Even Though You’re Remote… Remember The Human Factor

A few weeks ago, I introduced a potential client to a freelancer in the Graphic Design Experts database.


The job was relatively simple and this freelancer had been doing similar jobs for Fidelity Investments over the past six months. He was more than qualified for the job, and sure enough, the client liked his portfolio. They initiated the project soon afterwards.


Just as I thought the whole episode was ‘in the bag’, I got a message from the client. She was unhappy with my freelancer’s work, and she wanted to terminate the project.


How could this have happened?


I knew that technical skills weren’t the issue. With a great portfolio and a long list of ‘big name’ clients, I knew the freelancer was up to the job.


Was the interpersonal relationship hurt at any point during the project? This seemed the only logical reason.


When I spoke to the freelancer, the reason the project failed became instantly clear.


The interpersonal relationship was the problem. BUT it hadn’t been damaged at any point throughout the project….



It never existed in the first place!


A few typed lines via email encompassed the full extent of communication between the graphic designer and the client. They were engaging in a highly creative project, but had never spoken on the phone or had a face-to-face Skype conversation.
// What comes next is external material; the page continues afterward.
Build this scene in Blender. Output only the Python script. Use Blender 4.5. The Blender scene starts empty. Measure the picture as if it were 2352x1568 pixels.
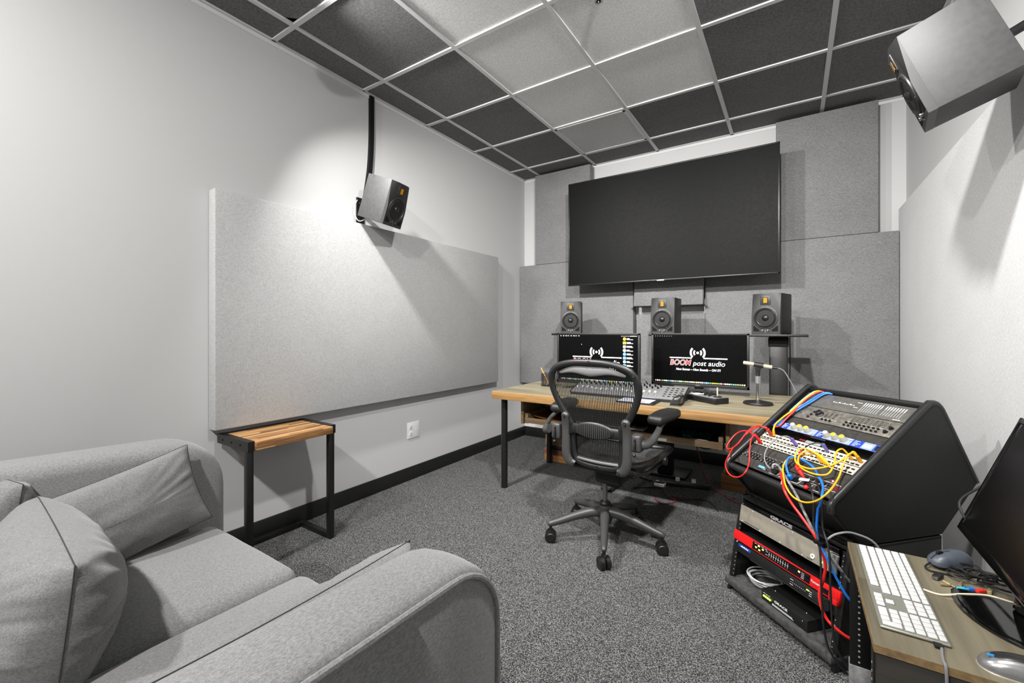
import bpy, bmesh, math, random
from mathutils import Vector, Matrix, noise
random.seed(7)
PI = math.pi
SC = bpy.context.scene
COL = SC.collection
V = Vector
def T(x, y, z): return Matrix.Translation((x, y, z))
def RX(a): return Matrix.Rotation(math.radians(a), 4, 'X')
def RY(a): return Matrix.Rotation(math.radians(a), 4, 'Y')
def RZ(a): return Matrix.Rotation(math.radians(a), 4, 'Z')
I4 = Matrix.Identity(4)

# ------------------------------------------------------------------ materials
def lin(c):
    def f(v):
        v /= 255.0
        return v / 12.92 if v <= .04045 else ((v + .055) / 1.055) ** 2.4
    if isinstance(c, (int, float)): c = (c, c, c)
    return tuple(f(v) for v in c) + (1.0,)
MATS = {}
class NM:
    def __init__(s, name):
        s.m = bpy.data.materials.new(name); s.m.use_nodes = True
        s.t = s.m.node_tree; s.b = s.t.nodes['Principled BSDF']; MATS[name] = s.m
    def n(s, kind, **kw):
        o = s.t.nodes.new(kind)
        for k, v in kw.items():
            if k in o.inputs: o.inputs[k].default_value = v
            else: setattr(o, k, v)
        return o
    def l(s, a, b): s.t.links.new(a, b)
    def coord(s, scale=(1, 1, 1), kind='Object', rot=(0, 0, 0)):
        tc = s.n('ShaderNodeTexCoord'); mp = s.n('ShaderNodeMapping')
        mp.inputs['Scale'].default_value = scale; mp.inputs['Rotation'].default_value = rot
        s.l(tc.outputs[kind], mp.inputs['Vector']); return mp.outputs['Vector']
    def ramp(s, fac, stops):
        r = s.n('ShaderNodeValToRGB'); e = r.color_ramp.elements
        while len(e) < len(stops): e.new(.5)
        for el, (p, c) in zip(e, stops): el.position = p; el.color = c
        s.l(fac, r.inputs['Fac']); return r.outputs['Color']
    def bump(s, h, strength=.3, dist=.002):
        b = s.n('ShaderNodeBump'); b.inputs['Strength'].default_value = strength
        b.inputs['Distance'].default_value = dist
        s.l(h, b.inputs['Height']); s.l(b.outputs['Normal'], s.b.inputs['Normal'])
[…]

When you feel no connection to the people who work for you, a proclivity towards distrust is natural. When you haven’t even spoken with someone you are supposed to trust it is all to easy to see mistakes as more severe than they actually are, or, even as antagonistic!


I had spoken on the phone with this client before the project, and so she reached out to me when there was a problem. Even though she was doing the project with the freelancer, it never occurred to her to reach out to him with feedback. He was a just a black box that produced photoshop documents.
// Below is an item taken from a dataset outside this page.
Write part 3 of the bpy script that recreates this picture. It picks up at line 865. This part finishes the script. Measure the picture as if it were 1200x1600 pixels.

Even when you’re working remote, no, especially when you’re working remote, human-human connection is vitally important to project success.


In his book, The Speed Of Trust, Stephen Covey discusses the idea of a ‘trust tax’. The concept is simple. When trust is absent, an invisible tax is added to all business transactions. The tax can take the form of increased costs of monitoring employees, decreased moral among workers, and, as in our situation, project failure due to minor communication errors.


The GDE freelancer hadn’t built up a personal connection with his client, and we were levied with a ‘tax’ because of it. The client was also taxed as she needs to spend time finding a new freelancer!


In order to avoid Covey’s ‘trust tax’, we should have built a personal relationship between the freelancer and the client as soon as possible. We didn’t, and we took a hit because of it.


As you build your location independent business, remember this story and avoid this simple mistake. Put human relationships first… or lose them!